Olympic Vet Barshim Clears the Bar for Greatness

This is it for Mutaz Essa Barshim. Most likely.

One of the greatest high jumpers in history is 33 years old going into the Paris Olympics this week, which means he’ll be 37 years old at the opening of the Los Angeles Olympics in 2028. Unless you’re LeBron James or Tom Brady, 37 is too old to be producing elite-level performances on sports’ biggest stages. In the sport of track and field, 37 is even more ancient; when Carl Lewis improbably won a gold medal in the long jump at the 1996 Olympics, he was 35 — and everyone talked about him like the living legend was a conquering grandpa.

So, barring a highly unlikely turn of events, the 2024 Olympics will be it for Barshim. Maybe not his last Olympics, but the last realistic shot for the Muslim athlete from Qatar to earn the one thing he has yet to earn in his illustrious career: a solo Olympic gold medal, where he stands alone atop the winners’ podium.

Barshim’s resume is loaded: Three gold medals at the outdoor world championships, plus a silver and a bronze; one gold and one silver at the indoor world championships; three golds at the Asian Games; a gold and a bronze at the outdoor Asian championships; five golds at the indoor Asian championships; one gold apiece at the Military World Games and Arab Games; and three golds at the Arab championships. His personal best clearances outdoors (7 feet, 11.5 inches) and indoors (7 feet, 10.75 inches) are both continental Asian records. His best outdoor mark is tied for third-best all time in the world, plus he has the fifth- and ninth-best outdoor jumps; and his indoor best is the third-best indoor jump in history.

At the Olympics, Barshim has compete three times, earning silver in 2012, silver in 2016, and, finally, gold in 2021 at the Tokyo games.

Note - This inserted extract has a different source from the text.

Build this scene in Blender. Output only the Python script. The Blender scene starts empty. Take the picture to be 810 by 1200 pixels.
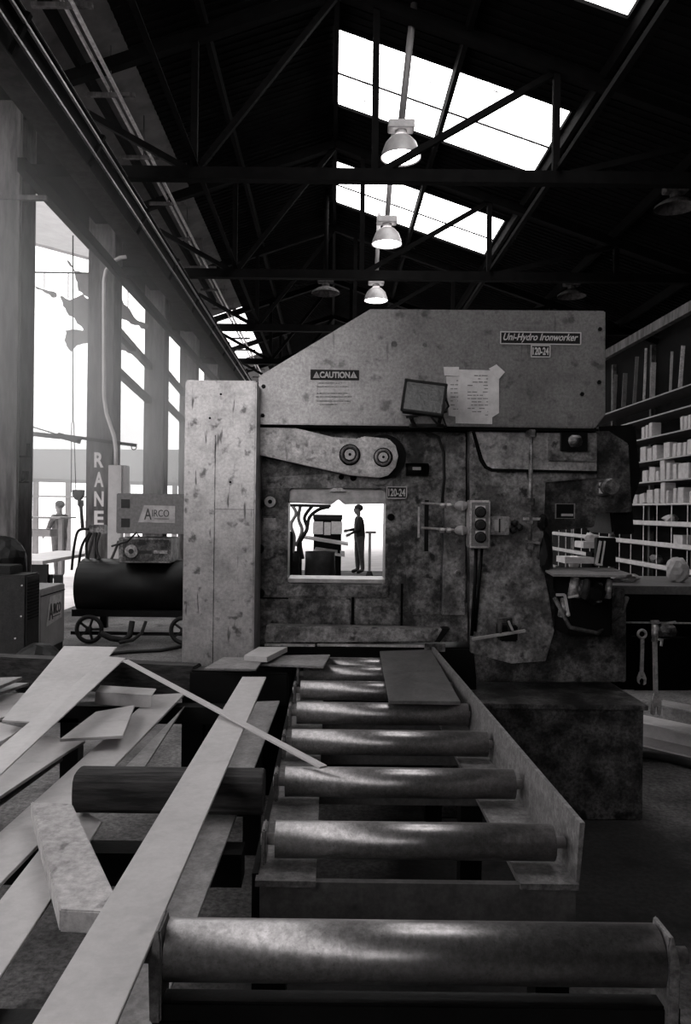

While that medal made history as the first-ever Olympic gold for Qatar in track and field — and the second in any sport, after weightlifter Fares El-Bakh also won in Tokyo — it also came with an asterisk: Barshim and Italy’s Gianmarco Tamberi agreed to share gold when each of them were tied atop the leaderboard at 7 feet, 9.33 inches.

Should Barshim win a second gold in Paris — either solo or shared — he’ll pass retired Javier Sotomayor of Cuba, the world record holder and widely regarded as the high jump GOAT, with two Olympic gold medals. Barshim would then have a strong(er) GOAT argument of his own.

In a recently released documentary called Soaring, Barshim put it simply: “This Olympics, to me, is all about legacy.”